**AVAILABLE DATA:**
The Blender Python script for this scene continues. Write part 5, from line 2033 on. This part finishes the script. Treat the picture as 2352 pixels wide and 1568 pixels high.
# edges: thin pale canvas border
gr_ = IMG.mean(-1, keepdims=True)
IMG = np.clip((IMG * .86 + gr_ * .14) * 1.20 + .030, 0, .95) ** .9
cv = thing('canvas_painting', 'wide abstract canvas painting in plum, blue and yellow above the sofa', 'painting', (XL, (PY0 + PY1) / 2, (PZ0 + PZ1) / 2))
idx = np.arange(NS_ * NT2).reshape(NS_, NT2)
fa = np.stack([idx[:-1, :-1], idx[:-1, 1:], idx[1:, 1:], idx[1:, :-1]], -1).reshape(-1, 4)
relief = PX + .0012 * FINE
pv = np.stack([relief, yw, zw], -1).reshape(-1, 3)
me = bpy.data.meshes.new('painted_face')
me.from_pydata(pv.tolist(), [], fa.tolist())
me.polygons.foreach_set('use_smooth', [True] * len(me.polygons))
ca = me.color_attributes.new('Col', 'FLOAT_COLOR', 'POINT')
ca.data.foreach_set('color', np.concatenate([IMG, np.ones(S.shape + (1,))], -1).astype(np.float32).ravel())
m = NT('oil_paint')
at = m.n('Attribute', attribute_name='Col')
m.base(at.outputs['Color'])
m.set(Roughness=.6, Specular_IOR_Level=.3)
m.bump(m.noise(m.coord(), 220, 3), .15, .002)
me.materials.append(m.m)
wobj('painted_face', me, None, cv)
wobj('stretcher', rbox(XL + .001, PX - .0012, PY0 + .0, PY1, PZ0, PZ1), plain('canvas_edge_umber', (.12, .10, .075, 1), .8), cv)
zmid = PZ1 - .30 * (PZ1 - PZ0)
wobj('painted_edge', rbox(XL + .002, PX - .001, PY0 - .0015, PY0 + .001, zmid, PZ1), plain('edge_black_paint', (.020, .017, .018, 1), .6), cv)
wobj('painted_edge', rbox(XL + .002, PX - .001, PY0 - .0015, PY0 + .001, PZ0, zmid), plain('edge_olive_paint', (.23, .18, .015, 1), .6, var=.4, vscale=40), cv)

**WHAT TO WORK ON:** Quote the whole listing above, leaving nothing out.

**RESULT FOR THIS TASK:**
The Blender Python script for this scene continues. Write part 5, from line 2033 on. This part finishes the script. Treat the picture as 2352 pixels wide and 1568 pixels high.
# edges: thin pale canvas border
gr_ = IMG.mean(-1, keepdims=True)
IMG = np.clip((IMG * .86 + gr_ * .14) * 1.20 + .030, 0, .95) ** .9
cv = thing('canvas_painting', 'wide abstract canvas painting in plum, blue and yellow above the sofa', 'painting', (XL, (PY0 + PY1) / 2, (PZ0 + PZ1) / 2))
idx = np.arange(NS_ * NT2).reshape(NS_, NT2)
fa = np.stack([idx[:-1, :-1], idx[:-1, 1:], idx[1:, 1:], idx[1:, :-1]], -1).reshape(-1, 4)
relief = PX + .0012 * FINE
pv = np.stack([relief, yw, zw], -1).reshape(-1, 3)
me = bpy.data.meshes.new('painted_face')
me.from_pydata(pv.tolist(), [], fa.tolist())
me.polygons.foreach_set('use_smooth', [True] * len(me.polygons))
ca = me.color_attributes.new('Col', 'FLOAT_COLOR', 'POINT')
ca.data.foreach_set('color', np.concatenate([IMG, np.ones(S.shape + (1,))], -1).astype(np.float32).ravel())
m = NT('oil_paint')
at = m.n('Attribute', attribute_name='Col')
m.base(at.outputs['Color'])
m.set(Roughness=.6, Specular_IOR_Level=.3)
m.bump(m.noise(m.coord(), 220, 3), .15, .002)
me.materials.append(m.m)
wobj('painted_face', me, None, cv)
wobj('stretcher', rbox(XL + .001, PX - .0012, PY0 + .0, PY1, PZ0, PZ1), plain('canvas_edge_umber', (.12, .10, .075, 1), .8), cv)
zmid = PZ1 - .30 * (PZ1 - PZ0)
wobj('painted_edge', rbox(XL + .002, PX - .001, PY0 - .0015, PY0 + .001, zmid, PZ1), plain('edge_black_paint', (.020, .017, .018, 1), .6), cv)
wobj('painted_edge', rbox(XL + .002, PX - .001, PY0 - .0015, PY0 + .001, PZ0, zmid), plain('edge_olive_paint', (.23, .18, .015, 1), .6, var=.4, vscale=40), cv)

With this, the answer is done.